A person without restraint is not free simply because they do whatever they want. In many cases, they are controlled by whatever they want. Their cravings decide their schedule. Their moods decide their actions. Their impulses decide their future. That is not freedom. That is obedience wearing the mask of freedom.

Real freedom requires the ability to say no.

When you can say no to a desire, you prove that it is not your master. When you can delay pleasure, you prove that the future matters. When you can endure discomfort, you prove that comfort is not your god. When you can choose principle over impulse, you begin to build a stronger self.

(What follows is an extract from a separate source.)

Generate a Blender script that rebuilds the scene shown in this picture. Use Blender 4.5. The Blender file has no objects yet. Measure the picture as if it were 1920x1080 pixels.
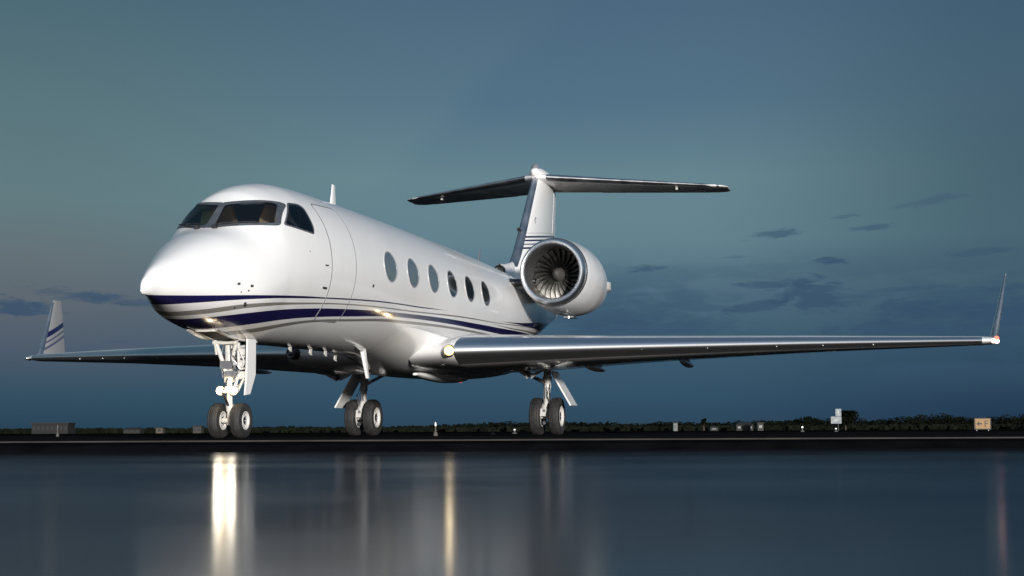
import bpy, bmesh, math, random
from mathutils import Vector, Matrix, noise
random.seed(7)
R = math.radians
S = bpy.context.scene
C = S.collection
# Everything is authored with x = metres aft of the nose tip, p = metres to the aircraft's
# port side, z = up; world y is -p.
def W(x, p, z): return Vector((x, -p, z))

# ================================================================ camera
cam = bpy.data.objects.new('camera', bpy.data.cameras.new('camera')); C.objects.link(cam)
cf, cr, cu = Vector((.96348, .25184, .09104)), Vector((.25329, -.96738, -.00455)), Vector((-.08693, -.02744, .99584))
cam.matrix_world = Matrix(((cr.x, cu.x, -cf.x, -19.326), (cr.y, cu.y, -cf.y, -10.2842), (cr.z, cu.z, -cf.z, .0878), (0, 0, 0, 1)))
cam.data.sensor_width = 36; cam.data.lens = 2940.1*36/1920
cam.data.clip_start = .05; cam.data.clip_end = 20000
S.camera = cam
CAMP = Vector((-19.326, -10.2842, 0)); VF = Vector((.9675, .25289, 0)); VR = Vector((.25289, -.9675, 0))
def far(a, D, z=0):
    """point on the ground D metres out along the view, a*D metres to its right"""
    return CAMP + VF*D + VR*(a*D) + Vector((0, 0, z))

# ================================================================ light
SUN_EL, SUN_AZ = R(5.5), R(31)       # azimuth from straight ahead of the nose towards port
sd = Vector((-math.cos(SUN_AZ)*math.cos(SUN_EL), -math.sin(SUN_AZ)*math.cos(SUN_EL), math.sin(SUN_EL)))
sl = bpy.data.lights.new('sun', 'SUN'); sl.energy = 5.0; sl.angle = R(3); sl.color = (1, .955, .9)
so = bpy.data.objects.new('sun', sl); C.objects.link(so)
so.rotation_euler = sd.to_track_quat('Z', 'Y').to_euler()
S.view_settings.view_transform = 'Standard'; S.view_settings.look = 'None'
S.view_settings.exposure = 0; S.view_settings.gamma = 1
S.render.resolution_x, S.render.resolution_y = 1024, 576
try:
    S.cycles.max_bounces = 6; S.cycles.glossy_bounces = 4; S.cycles.sample_clamp_indirect = 8
except Exception: pass

class NT:
    """small helper for writing node graphs"""
    def __init__(s, tree): s.t = tree; tree.nodes.clear()
    def n(s, typ, **k):
        nd = s.t.nodes.new(typ)
        for a, v in k.items(): setattr(nd, a, v)
        return nd
    def l(s, a, b): s.t.links.new(a, b)
    def put(s, sock, v):
        if isinstance(v, bpy.types.NodeSocket): s.l(v, sock)
        else: sock.default_value = v
    def m(s, op, a, b=0, c=0, clamp=False):
        nd = s.n('ShaderNodeMath', operation=op, use_clamp=clamp)
        for i, v in enumerate((a, b, c)): s.put(nd.inputs[i], v)
        return nd.outputs[0]
    def mr(s, v, a, b, c=0., d=1., smooth=True):
        nd = s.n('ShaderNodeMapRange', interpolation_type='SMOOTHSTEP' if smooth else 'LINEAR')
        for i, q in enumerate((v, a, b, c, d)): s.put(nd.inputs[i], q)
        return nd.outputs[0]
    def mix(s, f, a, b, blend='MIX'):
        nd = s.n('ShaderNodeMix', data_type='RGBA', blend_type=blend)
        s.put(nd.inputs[0], f); s.put(nd.inputs[6], a if isinstance(a, bpy.types.NodeSocket) else (*a, 1)[:4]); s.put(nd.inputs[7], b if isinstance(b, bpy.types.NodeSocket) else (*b, 1)[:4])
        return nd.outputs[2]
    def ramp(s, f, stops):
        nd = s.n('ShaderNodeValToRGB'); e = nd.color_ramp.elements
        while len(e) < len(stops): e.new(.5)
        for i, (p, c) in enumerate(stops): e[i].position = p; e[i].color = (*c, 1)
        s.l(f, nd.inputs[0]); return nd.outputs[0]
    def noise(s, vec, scale, detail=4, rough=.5, dist=0.):
        nd = s.n('ShaderNodeTexNoise'); nd.inputs['Scale'].default_value = scale
        nd.inputs['Detail'].default_value = detail; nd.inputs['Roughness'].default_value = rough; nd.inputs['Distortion'].default_value = dist
        s.l(vec, nd.inputs['Vector']); return nd.outputs[0]
def lin(r, g, b):
    f = lambda v: (v/255/12.92) if v <= 10 else ((v/255+.055)/1.055)**2.4
    return (f(r), f(g), f(b))

# ================================================================ dusk sky
wd = bpy.data.worlds.new('World'); S.world = wd; wd.use_nodes = True
t = NT(wd.node_tree)
tc = t.n('ShaderNodeTexCoord'); nrm = t.n('ShaderNodeVectorMath', operation='NORMALIZE'); t.l(tc.outputs['Generated'], nrm.inputs[0])
D_ = nrm.outputs[0]
def dot(v):
    nd = t.n('ShaderNodeVectorMath', operation='DOT_PRODUCT'); t.l(D_, nd.inputs[0]); nd.inputs[1].default_value = v; return nd.outputs['Value']
ez, az, fw = dot((0, 0, 1)), dot(VR), dot(VF)
en = t.m('MULTIPLY', ez, 2.5, clamp=True)            # 0..1 over z 0..0.4
def sky(stops): return t.ramp(en, [(y, lin(*c)) for y, c in stops])
# position = 2.5*sin(elevation): horizon, ... top of frame at about .66
center = sky([(0, (44, 68, 88)), (.05, (50, 80, 102)), (.13, (62, 91, 111)), (.22, (80, 108, 126)), (.30, (99, 130, 142)), (.40, (104, 135, 144)), (.52, (88, 118, 136)), (.68, (77, 105, 127)), (1, (58, 86, 112))])
left = sky([(0, (38, 66, 84)), (.06, (52, 80, 98)), (.13, (78, 92, 108)), (.20, (93, 103, 113)), (.27, (100, 114, 120)), (.36, (98, 124, 130)), (.50, (90, 118, 126)), (.68, (74, 104, 118)), (1, (58, 86, 104))])
right = sky([(0, (32, 54, 82)), (.05, (40, 64, 87)), (.13, (51, 79, 99)), (.22, (68, 95, 110)), (.30, (74, 102, 116)), (.40, (72, 100, 114)), (.52, (70, 98, 116)), (.68, (64, 92, 114)), (1, (52, 78, 104))])
c = t.mix(t.mr(az, -.04, -.30), center, left)
c = t.mix(t.mr(az, .10, .32), c, right)
# faint deeper blue side of a slanting ray crossing the upper sky
ray = t.mr(t.m('ADD', t.m('MULTIPLY', az, 1.0), t.m('MULTIPLY', ez, -1.055)), -.268, -.228)
ray = t.m('MULTIPLY', ray, t.mr(ez, .12, .22)); ray = t.m('MULTIPLY', ray, t.mr(az, .28, .05))
c = t.mix(t.m('MULTIPLY', ray, .26), c, lin(66, 98, 130))
# clouds: stretched noise in azimuth / elevation, denser low down and to the right
cmb = t.n('ShaderNodeCombineXYZ'); t.l(az, cmb.inputs[0]); t.l(t.m('MULTIPLY', ez, 4.2), cmb.inputs[1]); t.l(fw, cmb.inputs[2])
n1 = t.noise(cmb.outputs[0], 9, 6, .58, .35); n2 = t.noise(cmb.outputs[0], 24, 5, .6, .4)
nn = t.m('ADD', t.m('MULTIPLY', n1, .7), t.m('MULTIPLY', n2, .3))
band = t.m('MULTIPLY', t.mr(ez, .012, .05), t.mr(ez, .125, .072))
dens = t.m('MULTIPLY', t.mr(nn, .44, .58), t.m('MULTIPLY', band, t.mr(az, -.04, .08)))
c = t.mix(t.m('MULTIPLY', dens, .68), c, lin(56, 84, 107))
n3 = t.noise(cmb.outputs[0], 70, 4, .65, .6)
warp = t.m('ADD', t.m('MULTIPLY', t.m('SUBTRACT', n2, .5), 2.6), t.m('MULTIPLY', t.m('SUBTRACT', n3, .5), 2.2))
def cloud(a0, z0, sa, sz, amt, col, slope=0.):
    """one soft cloud bank around the sky direction (a0, z0)"""
    da = t.m('SUBTRACT', az, a0); dz = t.m('SUBTRACT', t.m('SUBTRACT', ez, z0), t.m('MULTIPLY', da, slope))
    q = t.m('SQRT', t.m('ADD', t.m('POWER', t.m('DIVIDE', da, sa), 2), t.m('POWER', t.m('DIVIDE', dz, sz), 2)))
    q = t.m('ADD', q, warp)
    return (t.m('MULTIPLY', t.m('MULTIPLY', t.mr(q, 1.15, .35), amt), t.m('GREATER_THAN', fw, 0)), col)
blue = lin(64, 92, 124); deep = lin(54, 80, 106)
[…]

This does not happen all at once. Character is built through repeated choices. A single act of restraint may not seem important, but no act is truly isolated. Every choice teaches the mind what kind of person you are becoming. Every time you give in, you make giving in easier. Every time you hold back, you make holding back easier.

That is why small decisions matter so much. They are not just moments. They are training.

A craving resisted today makes tomorrow’s craving weaker. A distraction avoided today makes tomorrow’s focus stronger. A temptation denied today makes tomorrow’s discipline more believable. You are not only handling the present moment. You are shaping the kind of person who will face the next one.

Desire always promises satisfaction, but often delivers more hunger. Restraint often feels difficult at first, but eventually delivers strength. One path makes the appetite louder. The other makes the will steadier.

The question is not whether desire will appear. It will. The question is whether desire will lead, or whether wisdom will lead.

If desire breeds desire, then feeding every impulse is dangerous. But if restraint breeds restraint, then every small act of self-control is an investment. It is a vote for a calmer mind, a stronger will, and a freer life.

The more you practice restraint, the less you are ruled by wanting. The less you are ruled by wanting, the more room you have for purpose, peace, discipline, and direction.

In the end, you become what you repeatedly allow. Feed desire without limits, and it grows into control. Practice restraint with patience, and it grows into freedom.